### AIM
Line by line, reproduce exactly the beginning of the listing below, ending with the line that contains "g2 = MB(); g2.box((*P2(1118, 560, d), zt/2), (102*s, .55, zt));" and adding nothing.

### DATA
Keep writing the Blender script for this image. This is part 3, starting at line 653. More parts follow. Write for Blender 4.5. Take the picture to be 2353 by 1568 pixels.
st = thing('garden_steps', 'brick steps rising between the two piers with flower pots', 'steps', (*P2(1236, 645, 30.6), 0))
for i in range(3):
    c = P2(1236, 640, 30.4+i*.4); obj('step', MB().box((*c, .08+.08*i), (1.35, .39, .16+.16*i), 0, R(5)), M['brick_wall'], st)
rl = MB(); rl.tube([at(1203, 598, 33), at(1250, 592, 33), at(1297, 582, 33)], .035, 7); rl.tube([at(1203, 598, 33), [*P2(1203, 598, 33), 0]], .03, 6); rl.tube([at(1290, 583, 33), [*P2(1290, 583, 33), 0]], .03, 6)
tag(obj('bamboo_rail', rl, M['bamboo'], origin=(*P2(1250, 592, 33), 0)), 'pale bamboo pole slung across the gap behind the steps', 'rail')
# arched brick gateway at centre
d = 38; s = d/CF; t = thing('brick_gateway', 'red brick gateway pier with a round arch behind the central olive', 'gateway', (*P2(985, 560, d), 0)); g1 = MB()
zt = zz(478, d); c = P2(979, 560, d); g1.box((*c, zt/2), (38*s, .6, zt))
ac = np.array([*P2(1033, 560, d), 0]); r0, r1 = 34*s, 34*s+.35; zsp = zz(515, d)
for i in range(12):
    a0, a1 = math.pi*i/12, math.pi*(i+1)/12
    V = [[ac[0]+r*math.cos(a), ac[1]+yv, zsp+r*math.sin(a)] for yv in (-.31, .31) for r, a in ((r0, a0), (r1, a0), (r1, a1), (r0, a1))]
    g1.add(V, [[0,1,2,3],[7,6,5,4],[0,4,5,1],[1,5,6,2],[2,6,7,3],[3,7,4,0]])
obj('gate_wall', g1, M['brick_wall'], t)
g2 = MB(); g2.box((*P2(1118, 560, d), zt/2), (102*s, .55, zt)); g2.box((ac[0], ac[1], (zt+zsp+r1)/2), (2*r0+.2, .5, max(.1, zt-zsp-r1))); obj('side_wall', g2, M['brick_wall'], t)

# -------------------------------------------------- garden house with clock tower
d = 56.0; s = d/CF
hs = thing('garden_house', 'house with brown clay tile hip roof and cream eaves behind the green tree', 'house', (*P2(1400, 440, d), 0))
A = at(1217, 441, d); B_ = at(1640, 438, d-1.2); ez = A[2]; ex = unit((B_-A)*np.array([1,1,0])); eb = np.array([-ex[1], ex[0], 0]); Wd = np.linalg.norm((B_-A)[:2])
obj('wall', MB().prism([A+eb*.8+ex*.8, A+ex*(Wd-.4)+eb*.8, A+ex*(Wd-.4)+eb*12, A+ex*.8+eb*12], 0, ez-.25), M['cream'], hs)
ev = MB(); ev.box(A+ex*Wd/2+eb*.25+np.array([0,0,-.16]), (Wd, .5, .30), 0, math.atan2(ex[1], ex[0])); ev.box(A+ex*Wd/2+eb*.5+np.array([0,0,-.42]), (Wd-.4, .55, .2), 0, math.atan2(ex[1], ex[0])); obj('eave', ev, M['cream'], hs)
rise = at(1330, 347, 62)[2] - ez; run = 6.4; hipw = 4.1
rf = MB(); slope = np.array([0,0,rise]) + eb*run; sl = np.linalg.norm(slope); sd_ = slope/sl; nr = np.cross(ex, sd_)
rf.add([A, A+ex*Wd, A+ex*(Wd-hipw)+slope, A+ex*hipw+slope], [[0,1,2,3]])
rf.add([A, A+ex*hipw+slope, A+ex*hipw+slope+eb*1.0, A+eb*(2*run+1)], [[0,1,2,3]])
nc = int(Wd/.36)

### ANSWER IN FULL
Keep writing the Blender script for this image. This is part 3, starting at line 653. More parts follow. Write for Blender 4.5. Take the picture to be 2353 by 1568 pixels.
st = thing('garden_steps', 'brick steps rising between the two piers with flower pots', 'steps', (*P2(1236, 645, 30.6), 0))
for i in range(3):
    c = P2(1236, 640, 30.4+i*.4); obj('step', MB().box((*c, .08+.08*i), (1.35, .39, .16+.16*i), 0, R(5)), M['brick_wall'], st)
rl = MB(); rl.tube([at(1203, 598, 33), at(1250, 592, 33), at(1297, 582, 33)], .035, 7); rl.tube([at(1203, 598, 33), [*P2(1203, 598, 33), 0]], .03, 6); rl.tube([at(1290, 583, 33), [*P2(1290, 583, 33), 0]], .03, 6)
tag(obj('bamboo_rail', rl, M['bamboo'], origin=(*P2(1250, 592, 33), 0)), 'pale bamboo pole slung across the gap behind the steps', 'rail')
# arched brick gateway at centre
d = 38; s = d/CF; t = thing('brick_gateway', 'red brick gateway pier with a round arch behind the central olive', 'gateway', (*P2(985, 560, d), 0)); g1 = MB()
zt = zz(478, d); c = P2(979, 560, d); g1.box((*c, zt/2), (38*s, .6, zt))
ac = np.array([*P2(1033, 560, d), 0]); r0, r1 = 34*s, 34*s+.35; zsp = zz(515, d)
for i in range(12):
    a0, a1 = math.pi*i/12, math.pi*(i+1)/12
    V = [[ac[0]+r*math.cos(a), ac[1]+yv, zsp+r*math.sin(a)] for yv in (-.31, .31) for r, a in ((r0, a0), (r1, a0), (r1, a1), (r0, a1))]
    g1.add(V, [[0,1,2,3],[7,6,5,4],[0,4,5,1],[1,5,6,2],[2,6,7,3],[3,7,4,0]])
obj('gate_wall', g1, M['brick_wall'], t)
g2 = MB(); g2.box((*P2(1118, 560, d), zt/2), (102*s, .55, zt)); g2.box((ac[0], ac[1], (zt+zsp+r1)/2), (2*r0+.2, .5, max(.1, zt-zsp-r1))); obj('side_wall', g2, M['brick_wall'], t)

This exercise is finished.